Consider the following cryptic instructions: red wagon, green lawn, sidewalk, asphalt roadway, light summer breeze, sound of your name being called in the distance. What image did the above cryptic phrases conjure? If you are like most people, the few bytes of information given were enough to generate megabytes and even gigabytes of pictorial/experiencial information.

Consider the situation that I am in as an author. As an author I may wish to convey to you the reader a mood and feeling of sitting in a red wagon atop a green hillside in the early spring contemplating a steep downhill run of about fifty yards into a waiting pond of an inch and a half of spring run off sitting on an acre of asphalt.

Does the above description generate an image?

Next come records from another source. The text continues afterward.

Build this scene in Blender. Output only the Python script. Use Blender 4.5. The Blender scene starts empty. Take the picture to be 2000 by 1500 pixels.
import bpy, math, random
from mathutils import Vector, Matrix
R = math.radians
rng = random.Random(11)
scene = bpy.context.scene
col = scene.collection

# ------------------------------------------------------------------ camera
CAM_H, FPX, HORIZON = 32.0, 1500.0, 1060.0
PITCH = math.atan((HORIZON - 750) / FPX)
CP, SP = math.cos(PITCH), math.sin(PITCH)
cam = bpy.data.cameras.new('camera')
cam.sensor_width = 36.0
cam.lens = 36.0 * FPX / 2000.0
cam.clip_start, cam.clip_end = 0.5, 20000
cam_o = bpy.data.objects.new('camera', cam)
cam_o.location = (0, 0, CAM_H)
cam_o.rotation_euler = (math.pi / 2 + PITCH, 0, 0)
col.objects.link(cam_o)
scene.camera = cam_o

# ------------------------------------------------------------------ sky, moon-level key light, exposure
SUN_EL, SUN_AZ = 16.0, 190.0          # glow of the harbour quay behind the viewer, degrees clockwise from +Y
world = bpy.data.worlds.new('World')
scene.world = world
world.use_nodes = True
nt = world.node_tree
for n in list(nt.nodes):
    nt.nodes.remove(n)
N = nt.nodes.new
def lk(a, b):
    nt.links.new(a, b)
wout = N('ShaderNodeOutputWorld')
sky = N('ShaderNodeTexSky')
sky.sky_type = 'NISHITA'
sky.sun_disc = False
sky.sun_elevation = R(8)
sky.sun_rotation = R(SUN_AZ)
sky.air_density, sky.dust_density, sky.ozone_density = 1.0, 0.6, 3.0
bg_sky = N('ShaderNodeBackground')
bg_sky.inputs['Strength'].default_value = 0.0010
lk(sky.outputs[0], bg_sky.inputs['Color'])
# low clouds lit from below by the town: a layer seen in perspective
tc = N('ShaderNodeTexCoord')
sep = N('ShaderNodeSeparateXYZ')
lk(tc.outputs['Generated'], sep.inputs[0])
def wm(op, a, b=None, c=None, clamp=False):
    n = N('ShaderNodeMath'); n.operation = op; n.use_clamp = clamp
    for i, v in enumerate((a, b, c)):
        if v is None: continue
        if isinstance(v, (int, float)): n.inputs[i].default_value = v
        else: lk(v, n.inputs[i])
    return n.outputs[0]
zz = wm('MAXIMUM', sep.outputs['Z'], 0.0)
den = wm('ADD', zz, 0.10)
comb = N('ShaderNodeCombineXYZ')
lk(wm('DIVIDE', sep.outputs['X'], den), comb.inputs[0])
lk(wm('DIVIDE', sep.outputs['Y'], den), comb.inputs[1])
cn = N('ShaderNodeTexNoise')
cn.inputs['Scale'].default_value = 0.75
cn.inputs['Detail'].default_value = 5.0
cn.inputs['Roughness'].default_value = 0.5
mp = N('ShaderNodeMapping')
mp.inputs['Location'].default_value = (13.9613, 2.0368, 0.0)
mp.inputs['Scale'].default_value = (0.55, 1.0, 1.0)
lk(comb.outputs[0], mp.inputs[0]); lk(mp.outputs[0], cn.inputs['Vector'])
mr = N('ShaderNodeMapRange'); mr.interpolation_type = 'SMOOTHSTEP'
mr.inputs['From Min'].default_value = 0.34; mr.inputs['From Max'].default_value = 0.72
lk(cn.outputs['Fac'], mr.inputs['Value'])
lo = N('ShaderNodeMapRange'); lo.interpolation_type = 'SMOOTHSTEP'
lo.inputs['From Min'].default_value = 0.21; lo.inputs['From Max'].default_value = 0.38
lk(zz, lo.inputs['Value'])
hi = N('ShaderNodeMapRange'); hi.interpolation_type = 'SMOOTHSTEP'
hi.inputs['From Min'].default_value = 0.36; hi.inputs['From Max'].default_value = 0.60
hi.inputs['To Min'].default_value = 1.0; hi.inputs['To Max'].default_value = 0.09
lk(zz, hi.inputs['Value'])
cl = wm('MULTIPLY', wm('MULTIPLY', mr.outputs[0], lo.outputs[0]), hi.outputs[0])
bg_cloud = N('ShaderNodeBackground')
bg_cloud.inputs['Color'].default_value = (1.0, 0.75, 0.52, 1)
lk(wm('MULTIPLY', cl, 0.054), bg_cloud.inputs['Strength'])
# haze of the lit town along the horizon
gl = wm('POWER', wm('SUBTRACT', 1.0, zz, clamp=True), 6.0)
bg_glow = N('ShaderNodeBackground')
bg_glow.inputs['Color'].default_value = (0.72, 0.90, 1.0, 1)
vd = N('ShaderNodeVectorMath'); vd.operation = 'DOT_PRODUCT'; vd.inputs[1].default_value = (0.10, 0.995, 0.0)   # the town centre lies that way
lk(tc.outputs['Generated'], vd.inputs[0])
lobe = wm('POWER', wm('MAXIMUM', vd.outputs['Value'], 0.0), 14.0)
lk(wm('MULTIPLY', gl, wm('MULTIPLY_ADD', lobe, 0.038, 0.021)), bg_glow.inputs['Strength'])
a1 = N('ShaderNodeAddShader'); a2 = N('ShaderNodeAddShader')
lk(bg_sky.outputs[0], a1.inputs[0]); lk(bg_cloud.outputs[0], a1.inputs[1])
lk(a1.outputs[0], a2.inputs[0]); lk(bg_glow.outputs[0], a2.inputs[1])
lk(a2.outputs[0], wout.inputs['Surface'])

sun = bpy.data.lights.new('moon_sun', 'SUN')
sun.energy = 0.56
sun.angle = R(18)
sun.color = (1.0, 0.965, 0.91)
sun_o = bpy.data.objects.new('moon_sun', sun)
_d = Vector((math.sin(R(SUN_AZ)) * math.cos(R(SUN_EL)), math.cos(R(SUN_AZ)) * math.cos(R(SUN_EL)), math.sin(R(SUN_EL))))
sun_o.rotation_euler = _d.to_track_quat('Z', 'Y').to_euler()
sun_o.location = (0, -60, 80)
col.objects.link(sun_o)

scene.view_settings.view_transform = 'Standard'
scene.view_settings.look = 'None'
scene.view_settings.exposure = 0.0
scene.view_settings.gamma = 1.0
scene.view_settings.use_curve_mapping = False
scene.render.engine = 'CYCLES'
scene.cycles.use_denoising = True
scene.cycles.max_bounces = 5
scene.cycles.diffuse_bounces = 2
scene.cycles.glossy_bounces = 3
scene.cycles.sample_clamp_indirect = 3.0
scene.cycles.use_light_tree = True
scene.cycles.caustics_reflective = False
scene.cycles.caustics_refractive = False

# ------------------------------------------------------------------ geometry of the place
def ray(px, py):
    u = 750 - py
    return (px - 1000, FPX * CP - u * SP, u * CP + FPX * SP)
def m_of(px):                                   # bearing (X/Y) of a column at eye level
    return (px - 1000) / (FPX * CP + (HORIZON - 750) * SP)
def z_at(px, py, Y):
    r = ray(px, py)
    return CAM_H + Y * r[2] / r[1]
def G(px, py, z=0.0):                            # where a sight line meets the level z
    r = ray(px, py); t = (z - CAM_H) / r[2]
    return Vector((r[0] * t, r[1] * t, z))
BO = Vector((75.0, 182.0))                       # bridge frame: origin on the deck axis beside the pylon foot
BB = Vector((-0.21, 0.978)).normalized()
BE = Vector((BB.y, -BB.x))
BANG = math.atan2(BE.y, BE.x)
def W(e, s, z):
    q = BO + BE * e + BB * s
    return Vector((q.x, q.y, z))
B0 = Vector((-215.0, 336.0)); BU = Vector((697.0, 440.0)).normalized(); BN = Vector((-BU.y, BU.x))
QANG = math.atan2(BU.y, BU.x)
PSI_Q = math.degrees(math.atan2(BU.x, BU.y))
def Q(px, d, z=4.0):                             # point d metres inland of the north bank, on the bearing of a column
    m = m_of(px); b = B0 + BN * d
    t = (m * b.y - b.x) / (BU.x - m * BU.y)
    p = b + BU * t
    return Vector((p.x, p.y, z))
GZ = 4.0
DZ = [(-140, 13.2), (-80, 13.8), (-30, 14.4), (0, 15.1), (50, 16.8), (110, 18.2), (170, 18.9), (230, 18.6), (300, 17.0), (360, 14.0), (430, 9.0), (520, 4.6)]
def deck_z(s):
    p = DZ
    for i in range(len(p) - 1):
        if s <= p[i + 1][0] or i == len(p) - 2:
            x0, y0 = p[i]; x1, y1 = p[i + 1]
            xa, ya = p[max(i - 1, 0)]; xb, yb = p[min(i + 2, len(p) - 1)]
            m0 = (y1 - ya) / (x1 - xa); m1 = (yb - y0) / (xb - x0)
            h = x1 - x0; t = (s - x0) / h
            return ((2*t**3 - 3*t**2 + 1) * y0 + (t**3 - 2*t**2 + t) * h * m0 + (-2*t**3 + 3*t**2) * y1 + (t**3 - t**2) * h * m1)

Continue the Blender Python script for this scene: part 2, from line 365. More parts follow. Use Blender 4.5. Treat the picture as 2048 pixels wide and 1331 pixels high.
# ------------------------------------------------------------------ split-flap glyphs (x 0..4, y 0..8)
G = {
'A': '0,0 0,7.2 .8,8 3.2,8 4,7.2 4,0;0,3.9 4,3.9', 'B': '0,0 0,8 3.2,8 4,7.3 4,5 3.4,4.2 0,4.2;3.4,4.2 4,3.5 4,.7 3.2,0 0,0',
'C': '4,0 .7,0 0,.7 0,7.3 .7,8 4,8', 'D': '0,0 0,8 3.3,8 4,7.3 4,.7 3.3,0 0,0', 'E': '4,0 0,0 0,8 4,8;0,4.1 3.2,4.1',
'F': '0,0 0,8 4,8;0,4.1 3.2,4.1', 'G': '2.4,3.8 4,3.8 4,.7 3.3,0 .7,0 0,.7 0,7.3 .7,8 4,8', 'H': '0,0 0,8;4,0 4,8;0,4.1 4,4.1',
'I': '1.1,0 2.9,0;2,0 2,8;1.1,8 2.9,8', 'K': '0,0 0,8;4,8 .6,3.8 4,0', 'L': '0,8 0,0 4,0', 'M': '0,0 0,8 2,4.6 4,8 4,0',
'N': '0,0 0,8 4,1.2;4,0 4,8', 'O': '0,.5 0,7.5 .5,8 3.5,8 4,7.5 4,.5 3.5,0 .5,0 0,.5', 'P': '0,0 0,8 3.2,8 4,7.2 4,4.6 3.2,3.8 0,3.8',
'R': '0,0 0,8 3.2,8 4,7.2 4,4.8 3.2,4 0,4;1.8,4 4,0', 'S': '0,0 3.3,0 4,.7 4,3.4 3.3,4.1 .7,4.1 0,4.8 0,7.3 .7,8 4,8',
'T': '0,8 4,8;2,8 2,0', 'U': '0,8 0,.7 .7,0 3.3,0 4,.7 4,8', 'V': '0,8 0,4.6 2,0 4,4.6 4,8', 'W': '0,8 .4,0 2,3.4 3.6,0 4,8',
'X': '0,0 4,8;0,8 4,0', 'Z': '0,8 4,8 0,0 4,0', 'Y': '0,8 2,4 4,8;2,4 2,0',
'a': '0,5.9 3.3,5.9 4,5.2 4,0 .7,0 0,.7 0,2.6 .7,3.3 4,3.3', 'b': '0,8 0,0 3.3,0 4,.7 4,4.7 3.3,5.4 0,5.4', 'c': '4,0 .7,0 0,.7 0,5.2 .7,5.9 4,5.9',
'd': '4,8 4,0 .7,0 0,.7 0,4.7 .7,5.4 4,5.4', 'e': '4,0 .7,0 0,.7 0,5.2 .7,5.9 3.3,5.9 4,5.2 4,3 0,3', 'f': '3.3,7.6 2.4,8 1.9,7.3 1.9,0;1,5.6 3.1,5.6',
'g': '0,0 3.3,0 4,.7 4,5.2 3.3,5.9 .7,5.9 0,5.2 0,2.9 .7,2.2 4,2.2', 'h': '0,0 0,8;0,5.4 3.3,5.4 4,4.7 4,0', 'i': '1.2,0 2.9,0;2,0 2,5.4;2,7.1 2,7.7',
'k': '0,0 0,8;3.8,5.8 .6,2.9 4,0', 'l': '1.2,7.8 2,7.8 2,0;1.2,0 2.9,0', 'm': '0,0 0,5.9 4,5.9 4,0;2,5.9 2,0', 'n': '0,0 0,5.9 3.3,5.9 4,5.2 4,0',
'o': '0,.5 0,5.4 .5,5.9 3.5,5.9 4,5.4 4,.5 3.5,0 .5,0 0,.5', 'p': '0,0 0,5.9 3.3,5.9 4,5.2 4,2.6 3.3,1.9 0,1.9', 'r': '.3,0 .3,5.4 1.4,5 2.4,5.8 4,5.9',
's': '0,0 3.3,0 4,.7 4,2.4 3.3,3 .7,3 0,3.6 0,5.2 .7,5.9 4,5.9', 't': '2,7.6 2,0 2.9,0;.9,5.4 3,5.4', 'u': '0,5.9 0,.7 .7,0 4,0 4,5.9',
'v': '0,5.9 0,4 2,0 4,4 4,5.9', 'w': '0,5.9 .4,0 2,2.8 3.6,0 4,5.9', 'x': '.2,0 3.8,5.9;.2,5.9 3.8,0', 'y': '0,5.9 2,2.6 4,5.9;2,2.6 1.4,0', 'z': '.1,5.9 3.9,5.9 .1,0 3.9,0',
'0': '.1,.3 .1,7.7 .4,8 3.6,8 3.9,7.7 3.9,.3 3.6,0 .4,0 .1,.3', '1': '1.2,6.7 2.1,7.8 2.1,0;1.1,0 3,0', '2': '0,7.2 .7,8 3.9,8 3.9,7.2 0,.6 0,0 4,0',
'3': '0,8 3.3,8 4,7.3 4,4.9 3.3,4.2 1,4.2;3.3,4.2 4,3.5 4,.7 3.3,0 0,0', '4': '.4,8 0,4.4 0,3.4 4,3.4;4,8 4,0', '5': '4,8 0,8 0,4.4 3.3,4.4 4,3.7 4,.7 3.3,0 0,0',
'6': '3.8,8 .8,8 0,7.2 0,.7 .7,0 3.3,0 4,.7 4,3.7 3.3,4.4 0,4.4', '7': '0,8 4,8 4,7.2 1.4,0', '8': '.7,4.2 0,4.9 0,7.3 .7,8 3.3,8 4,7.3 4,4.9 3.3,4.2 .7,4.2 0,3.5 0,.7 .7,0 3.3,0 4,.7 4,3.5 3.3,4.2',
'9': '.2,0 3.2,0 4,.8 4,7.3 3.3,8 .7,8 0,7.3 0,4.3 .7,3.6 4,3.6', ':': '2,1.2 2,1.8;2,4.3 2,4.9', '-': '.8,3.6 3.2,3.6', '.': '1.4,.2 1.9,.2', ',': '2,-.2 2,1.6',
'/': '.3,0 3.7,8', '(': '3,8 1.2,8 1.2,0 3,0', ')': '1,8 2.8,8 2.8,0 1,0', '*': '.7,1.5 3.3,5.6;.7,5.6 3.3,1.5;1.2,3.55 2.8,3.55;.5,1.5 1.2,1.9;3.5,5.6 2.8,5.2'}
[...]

Did it evoke an experience within your inner world?

If one is not particularly rigid, the above method can yield many orders of magnitude of data compression. Just the phrase 'red wagon' can evoke a picture within the reader's inner world that would normally require two or three megabytes to reproduce on a CRT screen. But is the picture generated in response to the phrase 'red wagon' the same picture that I as author intended? Yes and no. That is the nature of fuzzy information transfer.

When one is sending data files over the InterNet one expects, or at least hopes, that the information content in the received file has an exact one to one relationship to the information content sent. A good file transfer protocol will guarantee that such is the case. The received file is measured and verified against the file as sent. A science fiction writer does not have this functionality available to him or her. When a story is included in Galaxy magazine, it is sent to thousands of individual that read the story and rarely actually have the opportunity to give feed back to the writer about what images and mood the story evoked in the reader's inner world.

Without feedback it is not possible know whether or not the scene invoked by a story matches that which the writer intended. In fuzzy information transfers the exact information content of material sent and the impressions evoked are allowed to be an indeterminate. Even so there are other elements that the writer hopes to control as a constant.

For example, if my intent as a writer is to form the opinion in the mind of the reader that a certain character is a "bad guy" deserving of death at the hands of the hero, it doesn't matter if the reader shares my exact experience of the "bad guy" just so long as we share the created evaluation that the "bad guy" is indeed "bad". Unless I as a writer am a total control freak I should allow the reader freedom to form the details of stage and setting as is his or her wont. This allowance of a fuzzy relationship with the reader can be used to the writer's advantage.

The writing process is a one to many mapping. One description is sent forth evoking many inner world experiences. This allows a story to form-fit to each reader's body of habits. If this was not the case I am sure that there would be even less in the way of successful fiction.

Consider the extreme disappointment that almost everyone experiences upon seeing The Hobbit. They don't look like that is the universal cry. Yes, we all agree that hobbits have hairy feet and that they are short. In fuzzy-mapping received impressions form a finite but indefinite set.

In reading Robert Sheckley's Options I assumed that the main character was six foot tall, white and generally a scientist type guy. My college roommate made the rather strange assumption that the main character was five foot five and one half inches, female and Asian. Go figure.

By the way, in spite of this rather large noncongurence of reality we both loved the book and it had a rather transforming effect upon our respective lives.